Among the entries that follow, the required portion opens with the line containing "Continue the Blender" and closes with the line containing "finish_labels()". Give that portion again exactly, and nothing else.

[DATASET ROWS start]

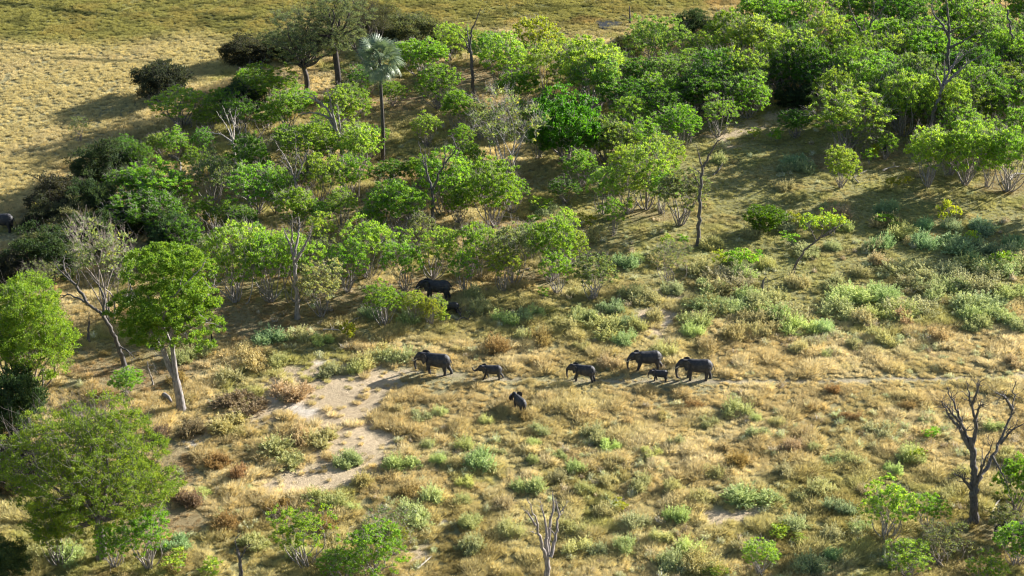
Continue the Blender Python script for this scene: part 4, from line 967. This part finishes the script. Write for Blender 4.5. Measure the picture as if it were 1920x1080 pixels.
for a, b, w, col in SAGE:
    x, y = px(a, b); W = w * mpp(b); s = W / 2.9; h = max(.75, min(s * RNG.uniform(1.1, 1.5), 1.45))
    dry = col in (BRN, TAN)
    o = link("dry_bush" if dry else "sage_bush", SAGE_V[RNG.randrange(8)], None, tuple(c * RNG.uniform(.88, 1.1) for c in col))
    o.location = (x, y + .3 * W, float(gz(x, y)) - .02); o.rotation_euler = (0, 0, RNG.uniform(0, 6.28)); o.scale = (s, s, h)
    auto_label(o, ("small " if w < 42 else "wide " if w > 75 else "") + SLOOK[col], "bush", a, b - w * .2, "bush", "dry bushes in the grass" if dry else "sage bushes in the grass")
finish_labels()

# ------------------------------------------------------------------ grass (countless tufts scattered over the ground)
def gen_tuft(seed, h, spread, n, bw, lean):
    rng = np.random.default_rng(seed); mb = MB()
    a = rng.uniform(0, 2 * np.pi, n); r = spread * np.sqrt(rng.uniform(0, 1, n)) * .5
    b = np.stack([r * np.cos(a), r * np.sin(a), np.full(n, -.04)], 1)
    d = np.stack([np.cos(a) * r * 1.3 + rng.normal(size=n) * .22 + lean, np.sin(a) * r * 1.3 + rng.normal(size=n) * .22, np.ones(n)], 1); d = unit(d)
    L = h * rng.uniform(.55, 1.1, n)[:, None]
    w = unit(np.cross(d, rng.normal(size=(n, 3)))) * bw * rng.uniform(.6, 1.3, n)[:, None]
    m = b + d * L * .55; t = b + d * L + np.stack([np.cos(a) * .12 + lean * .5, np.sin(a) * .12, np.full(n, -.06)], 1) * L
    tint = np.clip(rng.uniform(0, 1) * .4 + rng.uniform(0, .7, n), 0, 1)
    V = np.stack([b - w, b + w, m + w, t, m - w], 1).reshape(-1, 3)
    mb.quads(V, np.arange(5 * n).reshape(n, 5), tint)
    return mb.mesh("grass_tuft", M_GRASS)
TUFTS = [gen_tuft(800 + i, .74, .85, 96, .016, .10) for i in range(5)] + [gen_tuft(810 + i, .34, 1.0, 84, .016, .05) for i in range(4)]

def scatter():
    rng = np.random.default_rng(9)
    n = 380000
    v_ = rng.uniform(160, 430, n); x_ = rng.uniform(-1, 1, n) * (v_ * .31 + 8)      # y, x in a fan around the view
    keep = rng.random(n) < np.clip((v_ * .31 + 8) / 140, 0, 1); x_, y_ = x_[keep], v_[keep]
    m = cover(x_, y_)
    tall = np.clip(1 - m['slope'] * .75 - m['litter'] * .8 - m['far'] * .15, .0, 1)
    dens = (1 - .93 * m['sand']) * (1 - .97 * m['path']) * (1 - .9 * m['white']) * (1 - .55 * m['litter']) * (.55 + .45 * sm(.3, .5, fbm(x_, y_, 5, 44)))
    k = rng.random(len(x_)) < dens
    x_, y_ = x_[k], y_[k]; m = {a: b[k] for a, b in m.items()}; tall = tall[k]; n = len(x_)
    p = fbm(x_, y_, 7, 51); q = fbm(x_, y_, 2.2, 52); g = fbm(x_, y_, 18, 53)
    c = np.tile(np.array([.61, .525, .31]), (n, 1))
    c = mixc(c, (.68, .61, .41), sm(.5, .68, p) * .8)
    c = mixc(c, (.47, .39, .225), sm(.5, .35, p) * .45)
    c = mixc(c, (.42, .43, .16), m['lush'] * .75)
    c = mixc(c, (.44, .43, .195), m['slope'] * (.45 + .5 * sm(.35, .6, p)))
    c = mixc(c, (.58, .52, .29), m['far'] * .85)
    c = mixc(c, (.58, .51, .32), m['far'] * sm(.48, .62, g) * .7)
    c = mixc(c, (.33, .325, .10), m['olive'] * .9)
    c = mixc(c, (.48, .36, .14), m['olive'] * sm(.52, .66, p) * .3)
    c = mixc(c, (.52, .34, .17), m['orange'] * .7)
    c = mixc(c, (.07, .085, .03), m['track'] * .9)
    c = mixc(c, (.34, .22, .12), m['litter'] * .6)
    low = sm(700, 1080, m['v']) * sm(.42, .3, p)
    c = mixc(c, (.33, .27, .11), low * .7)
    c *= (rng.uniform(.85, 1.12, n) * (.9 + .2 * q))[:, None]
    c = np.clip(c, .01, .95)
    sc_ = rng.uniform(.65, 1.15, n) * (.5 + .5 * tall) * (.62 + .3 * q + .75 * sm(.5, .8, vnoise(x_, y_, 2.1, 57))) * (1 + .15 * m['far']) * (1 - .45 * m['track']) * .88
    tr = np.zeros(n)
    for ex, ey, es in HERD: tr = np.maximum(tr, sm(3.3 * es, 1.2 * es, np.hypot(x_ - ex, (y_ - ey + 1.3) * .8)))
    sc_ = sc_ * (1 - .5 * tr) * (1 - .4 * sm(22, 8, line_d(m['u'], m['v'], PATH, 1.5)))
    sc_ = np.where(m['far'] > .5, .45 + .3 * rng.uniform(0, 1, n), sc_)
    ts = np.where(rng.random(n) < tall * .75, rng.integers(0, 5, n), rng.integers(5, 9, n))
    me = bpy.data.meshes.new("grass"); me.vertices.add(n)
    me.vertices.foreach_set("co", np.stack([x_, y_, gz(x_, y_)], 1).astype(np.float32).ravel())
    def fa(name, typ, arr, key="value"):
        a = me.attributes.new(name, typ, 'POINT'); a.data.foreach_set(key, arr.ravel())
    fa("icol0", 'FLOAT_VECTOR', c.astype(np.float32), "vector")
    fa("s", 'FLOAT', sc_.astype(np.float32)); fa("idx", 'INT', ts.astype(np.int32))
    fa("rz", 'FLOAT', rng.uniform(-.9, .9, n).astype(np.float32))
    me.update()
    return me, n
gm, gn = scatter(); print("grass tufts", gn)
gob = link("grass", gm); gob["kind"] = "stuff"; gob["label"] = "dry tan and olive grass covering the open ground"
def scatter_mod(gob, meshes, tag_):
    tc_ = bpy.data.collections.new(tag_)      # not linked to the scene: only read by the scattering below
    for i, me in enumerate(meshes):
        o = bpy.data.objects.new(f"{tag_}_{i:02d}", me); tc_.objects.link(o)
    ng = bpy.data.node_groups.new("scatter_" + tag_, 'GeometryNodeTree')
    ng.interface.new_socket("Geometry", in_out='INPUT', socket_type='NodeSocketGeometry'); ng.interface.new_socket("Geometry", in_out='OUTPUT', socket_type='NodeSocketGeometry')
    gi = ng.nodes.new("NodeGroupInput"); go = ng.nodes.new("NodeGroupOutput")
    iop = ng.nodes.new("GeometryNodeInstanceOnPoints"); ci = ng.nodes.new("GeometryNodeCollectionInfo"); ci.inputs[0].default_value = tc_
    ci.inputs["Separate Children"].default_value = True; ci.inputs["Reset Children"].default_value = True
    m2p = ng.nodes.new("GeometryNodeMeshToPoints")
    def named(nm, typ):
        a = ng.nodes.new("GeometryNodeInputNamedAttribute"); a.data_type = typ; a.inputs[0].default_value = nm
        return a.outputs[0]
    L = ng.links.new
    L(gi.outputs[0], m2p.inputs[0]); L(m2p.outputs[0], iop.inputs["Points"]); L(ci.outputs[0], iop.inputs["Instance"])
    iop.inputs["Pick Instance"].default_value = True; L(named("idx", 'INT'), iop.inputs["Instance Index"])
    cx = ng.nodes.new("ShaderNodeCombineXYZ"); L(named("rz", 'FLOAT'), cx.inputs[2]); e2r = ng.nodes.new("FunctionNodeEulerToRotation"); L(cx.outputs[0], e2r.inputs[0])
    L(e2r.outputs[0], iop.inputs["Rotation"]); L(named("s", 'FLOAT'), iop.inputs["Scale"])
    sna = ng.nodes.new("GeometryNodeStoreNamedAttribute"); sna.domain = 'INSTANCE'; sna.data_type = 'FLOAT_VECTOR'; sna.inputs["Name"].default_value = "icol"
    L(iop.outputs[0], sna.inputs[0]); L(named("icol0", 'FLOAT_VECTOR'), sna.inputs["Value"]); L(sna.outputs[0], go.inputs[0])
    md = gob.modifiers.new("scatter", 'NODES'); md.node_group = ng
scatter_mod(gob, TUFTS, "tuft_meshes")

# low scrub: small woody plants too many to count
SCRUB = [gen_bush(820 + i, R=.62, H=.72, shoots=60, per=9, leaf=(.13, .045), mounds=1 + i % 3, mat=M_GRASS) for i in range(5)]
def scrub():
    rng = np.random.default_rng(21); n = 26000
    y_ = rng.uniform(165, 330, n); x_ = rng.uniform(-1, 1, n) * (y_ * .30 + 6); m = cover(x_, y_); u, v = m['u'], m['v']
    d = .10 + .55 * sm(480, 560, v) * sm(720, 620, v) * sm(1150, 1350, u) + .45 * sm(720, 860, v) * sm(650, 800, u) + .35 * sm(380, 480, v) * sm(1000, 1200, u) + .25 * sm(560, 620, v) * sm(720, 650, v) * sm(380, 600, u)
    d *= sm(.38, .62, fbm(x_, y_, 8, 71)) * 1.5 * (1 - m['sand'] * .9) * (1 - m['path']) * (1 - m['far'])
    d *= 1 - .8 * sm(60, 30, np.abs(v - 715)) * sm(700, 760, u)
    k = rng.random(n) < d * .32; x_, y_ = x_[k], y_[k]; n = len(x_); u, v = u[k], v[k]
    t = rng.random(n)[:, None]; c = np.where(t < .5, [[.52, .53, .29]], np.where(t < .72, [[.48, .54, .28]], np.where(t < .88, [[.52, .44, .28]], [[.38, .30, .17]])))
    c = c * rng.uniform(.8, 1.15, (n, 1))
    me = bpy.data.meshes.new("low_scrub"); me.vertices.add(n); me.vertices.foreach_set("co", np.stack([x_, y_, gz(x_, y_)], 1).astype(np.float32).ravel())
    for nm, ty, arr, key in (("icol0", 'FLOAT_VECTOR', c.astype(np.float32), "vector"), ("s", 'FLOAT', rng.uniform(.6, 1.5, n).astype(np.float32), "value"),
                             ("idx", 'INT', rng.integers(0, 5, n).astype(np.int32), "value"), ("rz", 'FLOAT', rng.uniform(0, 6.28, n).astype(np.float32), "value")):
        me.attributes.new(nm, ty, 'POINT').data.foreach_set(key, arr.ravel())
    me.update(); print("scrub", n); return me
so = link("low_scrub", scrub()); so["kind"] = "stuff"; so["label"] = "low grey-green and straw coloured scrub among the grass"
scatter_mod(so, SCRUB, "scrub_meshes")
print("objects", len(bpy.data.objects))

[DATASET ROWS end]
[DATASET ROWS start]

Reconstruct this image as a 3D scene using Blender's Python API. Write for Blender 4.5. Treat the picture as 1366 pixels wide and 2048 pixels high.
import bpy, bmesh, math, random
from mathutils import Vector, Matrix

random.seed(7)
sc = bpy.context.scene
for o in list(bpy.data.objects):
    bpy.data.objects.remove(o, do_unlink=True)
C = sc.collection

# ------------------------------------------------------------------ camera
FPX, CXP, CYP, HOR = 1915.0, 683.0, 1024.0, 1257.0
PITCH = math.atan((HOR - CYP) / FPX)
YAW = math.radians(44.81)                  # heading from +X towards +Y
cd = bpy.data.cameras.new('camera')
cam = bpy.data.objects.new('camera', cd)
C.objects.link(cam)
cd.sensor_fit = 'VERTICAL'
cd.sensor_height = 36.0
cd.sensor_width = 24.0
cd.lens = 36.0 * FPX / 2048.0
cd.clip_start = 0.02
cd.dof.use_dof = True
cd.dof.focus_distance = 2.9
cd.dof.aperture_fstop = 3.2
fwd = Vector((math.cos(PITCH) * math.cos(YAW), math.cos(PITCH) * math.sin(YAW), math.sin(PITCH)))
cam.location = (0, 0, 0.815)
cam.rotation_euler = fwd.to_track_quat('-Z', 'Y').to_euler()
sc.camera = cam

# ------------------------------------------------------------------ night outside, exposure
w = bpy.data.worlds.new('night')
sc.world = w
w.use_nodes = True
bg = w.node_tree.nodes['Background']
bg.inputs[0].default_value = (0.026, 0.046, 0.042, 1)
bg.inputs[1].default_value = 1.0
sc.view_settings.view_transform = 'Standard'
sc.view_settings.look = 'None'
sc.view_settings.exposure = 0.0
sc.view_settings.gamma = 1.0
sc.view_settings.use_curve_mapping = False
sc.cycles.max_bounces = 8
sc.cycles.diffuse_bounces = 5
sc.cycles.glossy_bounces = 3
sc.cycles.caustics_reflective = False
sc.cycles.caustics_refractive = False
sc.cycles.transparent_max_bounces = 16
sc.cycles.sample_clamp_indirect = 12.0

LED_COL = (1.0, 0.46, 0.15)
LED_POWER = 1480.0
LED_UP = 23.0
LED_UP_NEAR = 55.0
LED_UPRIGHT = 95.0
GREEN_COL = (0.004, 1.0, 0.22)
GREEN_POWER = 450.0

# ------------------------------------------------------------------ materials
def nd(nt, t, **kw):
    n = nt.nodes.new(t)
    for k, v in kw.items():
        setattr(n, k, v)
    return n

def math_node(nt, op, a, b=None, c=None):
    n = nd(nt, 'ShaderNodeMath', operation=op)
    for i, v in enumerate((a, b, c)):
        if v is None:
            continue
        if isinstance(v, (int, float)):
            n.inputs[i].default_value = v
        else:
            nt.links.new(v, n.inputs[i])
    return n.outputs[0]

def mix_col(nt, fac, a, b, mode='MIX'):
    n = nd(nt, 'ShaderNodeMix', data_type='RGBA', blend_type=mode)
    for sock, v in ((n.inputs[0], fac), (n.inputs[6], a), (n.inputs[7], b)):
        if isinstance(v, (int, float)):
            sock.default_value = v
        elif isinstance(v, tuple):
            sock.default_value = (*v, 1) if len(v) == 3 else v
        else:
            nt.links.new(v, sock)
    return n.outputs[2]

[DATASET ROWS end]
[DATASET ROWS start]

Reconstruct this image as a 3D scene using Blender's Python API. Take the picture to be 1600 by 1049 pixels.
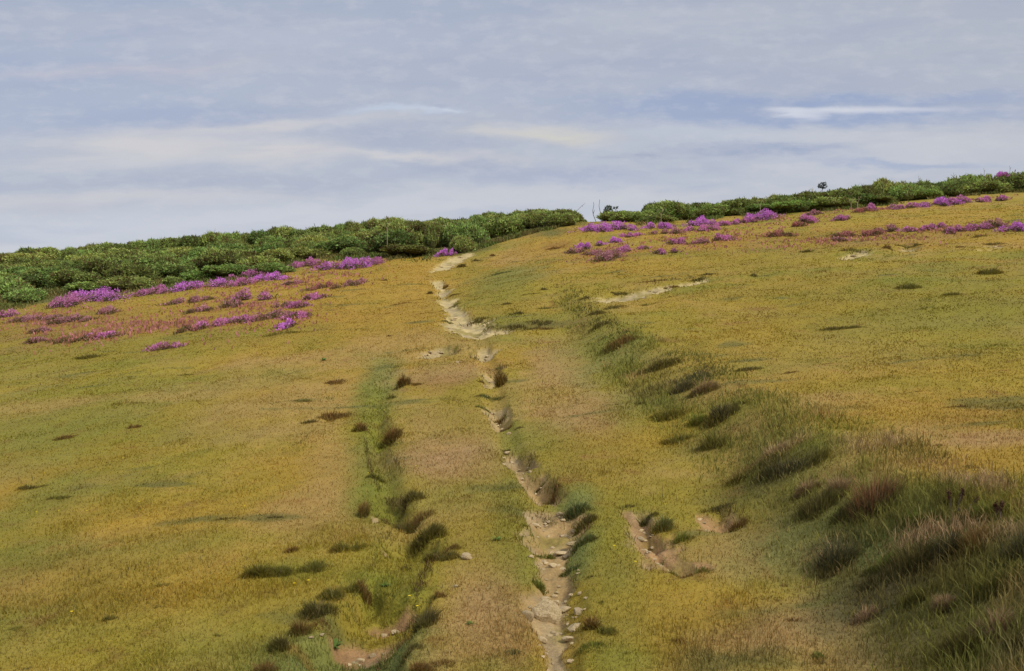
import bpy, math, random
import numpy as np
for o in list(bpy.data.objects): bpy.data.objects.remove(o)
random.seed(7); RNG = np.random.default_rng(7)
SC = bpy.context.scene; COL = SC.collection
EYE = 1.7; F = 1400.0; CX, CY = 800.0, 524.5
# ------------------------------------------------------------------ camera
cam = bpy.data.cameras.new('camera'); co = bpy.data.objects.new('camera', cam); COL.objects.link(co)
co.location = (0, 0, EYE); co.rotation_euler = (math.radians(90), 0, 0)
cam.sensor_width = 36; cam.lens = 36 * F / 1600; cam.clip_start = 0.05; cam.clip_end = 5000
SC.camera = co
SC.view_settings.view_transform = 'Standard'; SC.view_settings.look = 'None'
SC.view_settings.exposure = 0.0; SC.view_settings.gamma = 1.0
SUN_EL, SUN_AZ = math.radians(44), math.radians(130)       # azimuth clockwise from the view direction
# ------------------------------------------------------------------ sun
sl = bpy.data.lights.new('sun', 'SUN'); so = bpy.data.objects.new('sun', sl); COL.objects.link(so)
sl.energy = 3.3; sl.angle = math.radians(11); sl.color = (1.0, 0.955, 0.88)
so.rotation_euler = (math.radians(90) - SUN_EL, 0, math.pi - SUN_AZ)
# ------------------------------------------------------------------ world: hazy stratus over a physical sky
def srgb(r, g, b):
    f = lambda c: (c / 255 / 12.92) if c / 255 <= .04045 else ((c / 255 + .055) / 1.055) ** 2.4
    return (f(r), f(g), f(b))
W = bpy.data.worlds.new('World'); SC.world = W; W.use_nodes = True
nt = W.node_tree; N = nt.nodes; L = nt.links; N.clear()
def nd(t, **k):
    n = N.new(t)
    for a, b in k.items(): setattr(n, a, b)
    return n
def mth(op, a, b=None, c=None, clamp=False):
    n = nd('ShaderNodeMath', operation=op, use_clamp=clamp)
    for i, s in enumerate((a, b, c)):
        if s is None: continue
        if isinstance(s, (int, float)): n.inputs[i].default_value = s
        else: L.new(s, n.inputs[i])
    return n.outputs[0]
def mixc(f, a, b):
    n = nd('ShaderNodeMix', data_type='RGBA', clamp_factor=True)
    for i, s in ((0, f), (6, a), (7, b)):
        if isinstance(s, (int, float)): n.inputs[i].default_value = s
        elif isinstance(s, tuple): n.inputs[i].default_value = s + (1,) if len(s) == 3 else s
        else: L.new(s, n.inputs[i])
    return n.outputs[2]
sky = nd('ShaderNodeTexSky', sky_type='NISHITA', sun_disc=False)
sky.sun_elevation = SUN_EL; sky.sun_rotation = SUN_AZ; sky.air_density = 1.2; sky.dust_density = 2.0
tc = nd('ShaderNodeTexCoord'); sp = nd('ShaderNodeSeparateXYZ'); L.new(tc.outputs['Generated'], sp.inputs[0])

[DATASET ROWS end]

RESPONSE:
Continue the Blender Python script for this scene: part 4, from line 967. This part finishes the script. Write for Blender 4.5. Measure the picture as if it were 1920x1080 pixels.
for a, b, w, col in SAGE:
    x, y = px(a, b); W = w * mpp(b); s = W / 2.9; h = max(.75, min(s * RNG.uniform(1.1, 1.5), 1.45))
    dry = col in (BRN, TAN)
    o = link("dry_bush" if dry else "sage_bush", SAGE_V[RNG.randrange(8)], None, tuple(c * RNG.uniform(.88, 1.1) for c in col))
    o.location = (x, y + .3 * W, float(gz(x, y)) - .02); o.rotation_euler = (0, 0, RNG.uniform(0, 6.28)); o.scale = (s, s, h)
    auto_label(o, ("small " if w < 42 else "wide " if w > 75 else "") + SLOOK[col], "bush", a, b - w * .2, "bush", "dry bushes in the grass" if dry else "sage bushes in the grass")
finish_labels()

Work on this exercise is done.